Mr Lewis was critical of the Government for relying on him to fund a textbook on the subject for children. He said: "I'm not the Government. I'm a private individual. I actually have a substantial political objection that a private individual should be asked to pay for a textbook to go into schools... I don't understand why I was asked to pay for it. On a practical basis I was told quite succinctly it was not going to happen unless I funded it so I funded it over my own objections."

He said the DfE also told him it was not allowed to support the book if he went via a publisher so was also forced to "fund the publishing and the printing" too. "If we didn't self-publish we couldn't get the Department for Education to do the letter it did to schools supporting the textbook," he said. "Forgive me but what a bloody farce. Is that not just ridiculous?"

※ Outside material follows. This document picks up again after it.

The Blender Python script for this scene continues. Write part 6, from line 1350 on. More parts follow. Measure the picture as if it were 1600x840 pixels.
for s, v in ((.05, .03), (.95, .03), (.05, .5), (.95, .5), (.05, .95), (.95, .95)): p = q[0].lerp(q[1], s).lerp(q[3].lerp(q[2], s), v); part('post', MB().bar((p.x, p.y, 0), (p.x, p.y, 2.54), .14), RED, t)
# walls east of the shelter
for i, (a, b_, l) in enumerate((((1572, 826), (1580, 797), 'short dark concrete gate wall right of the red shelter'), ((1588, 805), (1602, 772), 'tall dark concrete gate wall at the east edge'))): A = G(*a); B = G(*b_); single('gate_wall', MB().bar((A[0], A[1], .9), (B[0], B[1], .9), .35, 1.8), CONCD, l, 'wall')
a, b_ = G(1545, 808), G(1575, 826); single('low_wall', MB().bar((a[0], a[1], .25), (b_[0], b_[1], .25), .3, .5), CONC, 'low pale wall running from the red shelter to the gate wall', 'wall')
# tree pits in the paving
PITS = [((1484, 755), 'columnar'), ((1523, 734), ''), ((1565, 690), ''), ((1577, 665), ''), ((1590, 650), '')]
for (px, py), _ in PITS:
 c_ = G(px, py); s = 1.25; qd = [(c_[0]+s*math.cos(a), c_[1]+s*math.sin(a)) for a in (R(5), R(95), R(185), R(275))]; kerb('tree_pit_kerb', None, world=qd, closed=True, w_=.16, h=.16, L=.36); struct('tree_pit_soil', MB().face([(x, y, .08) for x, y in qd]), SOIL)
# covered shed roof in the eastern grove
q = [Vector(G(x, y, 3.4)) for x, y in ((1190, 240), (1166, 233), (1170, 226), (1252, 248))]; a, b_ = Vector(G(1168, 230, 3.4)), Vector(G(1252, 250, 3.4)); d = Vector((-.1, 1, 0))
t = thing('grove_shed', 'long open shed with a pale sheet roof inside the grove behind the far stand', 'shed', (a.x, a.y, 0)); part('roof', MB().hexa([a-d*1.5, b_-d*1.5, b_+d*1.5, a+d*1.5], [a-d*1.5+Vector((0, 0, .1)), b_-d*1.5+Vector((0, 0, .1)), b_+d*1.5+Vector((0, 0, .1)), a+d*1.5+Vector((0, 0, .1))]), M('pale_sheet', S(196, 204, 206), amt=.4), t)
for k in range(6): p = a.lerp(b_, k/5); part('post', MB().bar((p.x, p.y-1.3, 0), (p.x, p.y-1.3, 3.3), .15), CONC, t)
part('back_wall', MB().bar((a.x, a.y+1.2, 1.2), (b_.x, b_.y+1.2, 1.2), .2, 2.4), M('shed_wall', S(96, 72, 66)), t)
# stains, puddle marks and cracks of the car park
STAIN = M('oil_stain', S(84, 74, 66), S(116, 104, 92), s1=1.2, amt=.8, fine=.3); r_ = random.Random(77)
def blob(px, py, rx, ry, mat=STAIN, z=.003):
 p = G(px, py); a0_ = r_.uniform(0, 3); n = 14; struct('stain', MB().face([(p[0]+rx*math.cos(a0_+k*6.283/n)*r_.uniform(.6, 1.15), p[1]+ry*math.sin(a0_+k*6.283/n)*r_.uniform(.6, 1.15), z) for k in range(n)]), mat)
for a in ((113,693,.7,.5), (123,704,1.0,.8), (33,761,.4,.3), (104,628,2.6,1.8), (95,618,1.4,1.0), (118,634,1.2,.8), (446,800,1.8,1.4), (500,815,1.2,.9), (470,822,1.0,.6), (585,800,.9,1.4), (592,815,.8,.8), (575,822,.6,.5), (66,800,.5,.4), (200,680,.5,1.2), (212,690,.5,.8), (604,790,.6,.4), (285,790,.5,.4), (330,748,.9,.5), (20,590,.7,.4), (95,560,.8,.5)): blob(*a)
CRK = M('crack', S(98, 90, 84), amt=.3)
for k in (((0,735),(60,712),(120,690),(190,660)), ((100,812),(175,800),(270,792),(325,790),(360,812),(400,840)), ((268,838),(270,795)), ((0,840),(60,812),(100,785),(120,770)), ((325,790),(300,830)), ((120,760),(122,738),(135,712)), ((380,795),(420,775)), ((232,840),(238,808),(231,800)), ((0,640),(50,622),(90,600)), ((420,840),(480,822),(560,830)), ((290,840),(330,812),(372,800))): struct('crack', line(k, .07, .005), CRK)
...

Mr Lewis said he ensured the contract for the textbook, which was handed to Young Money, made clear he did not want "editorial control" of the content and criticised the Government for leaving the decision to him in the first place. "I could've put my stance into schools. I could've used it as a piece of propaganda. I could've done all of those things. That doesn't seem right to me," he said.

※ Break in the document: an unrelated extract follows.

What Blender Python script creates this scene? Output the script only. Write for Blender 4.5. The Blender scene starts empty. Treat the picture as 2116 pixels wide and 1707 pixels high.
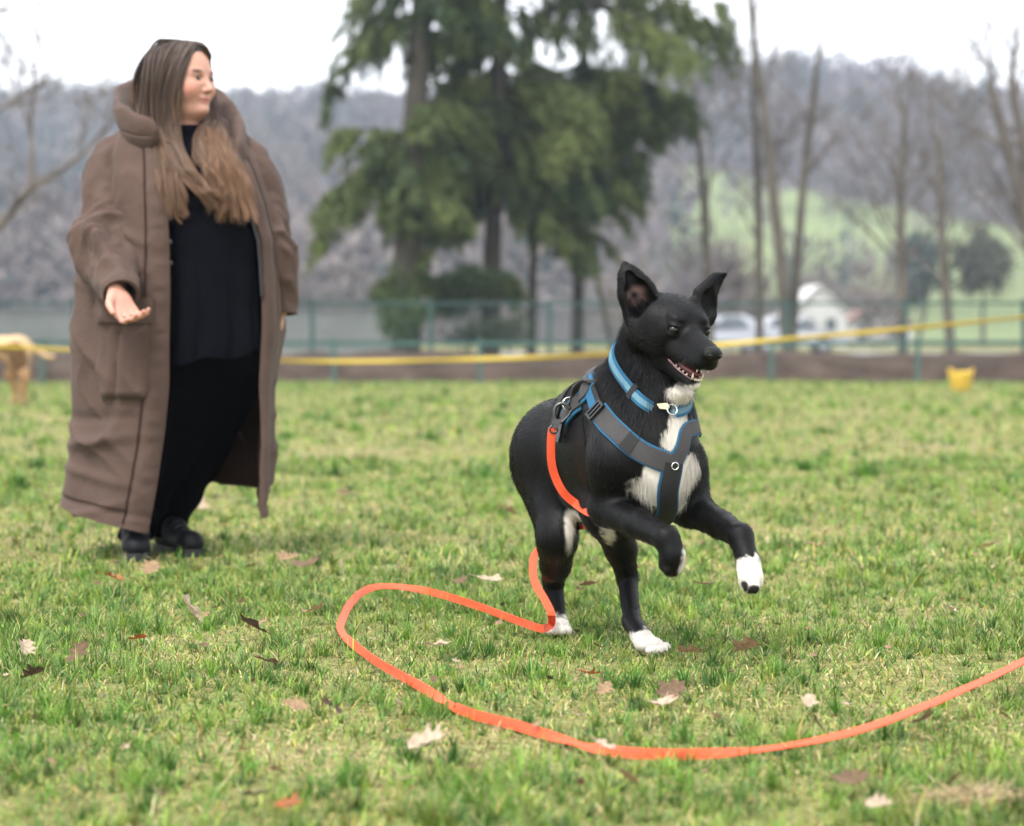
import bpy, bmesh, math, random, os
import numpy as np
from mathutils import Vector, Matrix
from mathutils.bvhtree import BVHTree

random.seed(7)
RNG = np.random.default_rng(11)
SC = bpy.context.scene
COL = SC.collection

# ------------------------------------------------------------------ camera
FPX = 5200.0            # focal length in photo pixels (photo 2116 px wide)
CAM_H = 0.70
PITCH = math.atan((853.5 - 693.0) / FPX)
cam_data = bpy.data.cameras.new('camera')
cam_data.sensor_width = 36.0
cam_data.sensor_fit = 'HORIZONTAL'
cam_data.lens = FPX / 2116.0 * 36.0
cam_data.clip_start = 0.1
cam_data.clip_end = 6000.0
cam_data.dof.use_dof = True
cam_data.dof.focus_distance = 5.5
cam_data.dof.aperture_fstop = 3.7
cam_data.dof.aperture_blades = 0
cam = bpy.data.objects.new('camera', cam_data)
COL.objects.link(cam)
cam.location = (0, 0, CAM_H)
cam.rotation_euler = (math.pi / 2 - PITCH, 0, 0)
SC.camera = cam

# ------------------------------------------------------------------ sky and sun
SUN_EL, SUN_AZ = math.radians(58), math.radians(215)   # high, behind the camera's left
world = bpy.data.worlds.new('World')
SC.world = world
world.use_nodes = True
wn = world.node_tree
wn.nodes.clear()
sky = wn.nodes.new('ShaderNodeTexSky')
sky.sky_type = 'NISHITA'
sky.sun_disc = False
sky.sun_elevation = SUN_EL
sky.sun_rotation = SUN_AZ
sky.air_density = 1.0
sky.dust_density = 6.0
sky.ozone_density = 1.0
hs = wn.nodes.new('ShaderNodeHueSaturation')
hs.inputs['Saturation'].default_value = 0.12
mixw = wn.nodes.new('ShaderNodeMix')
mixw.data_type = 'RGBA'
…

Asked about financial education in schools, Schools Minister Damian Hinds said: “There’s more than there used to be and we’d like there to be more. There’s this ambition for two million more children and young people to be getting a meaningful financial education by the end of the decade. I support that.

“I do think it’s really important that children leave school with a firm grasp of the knowledge and the life skills that will help them to thrive and protect themselves in adult life, and financial literacy, financial capability - it goes by many names - is clearly a really important part of that.”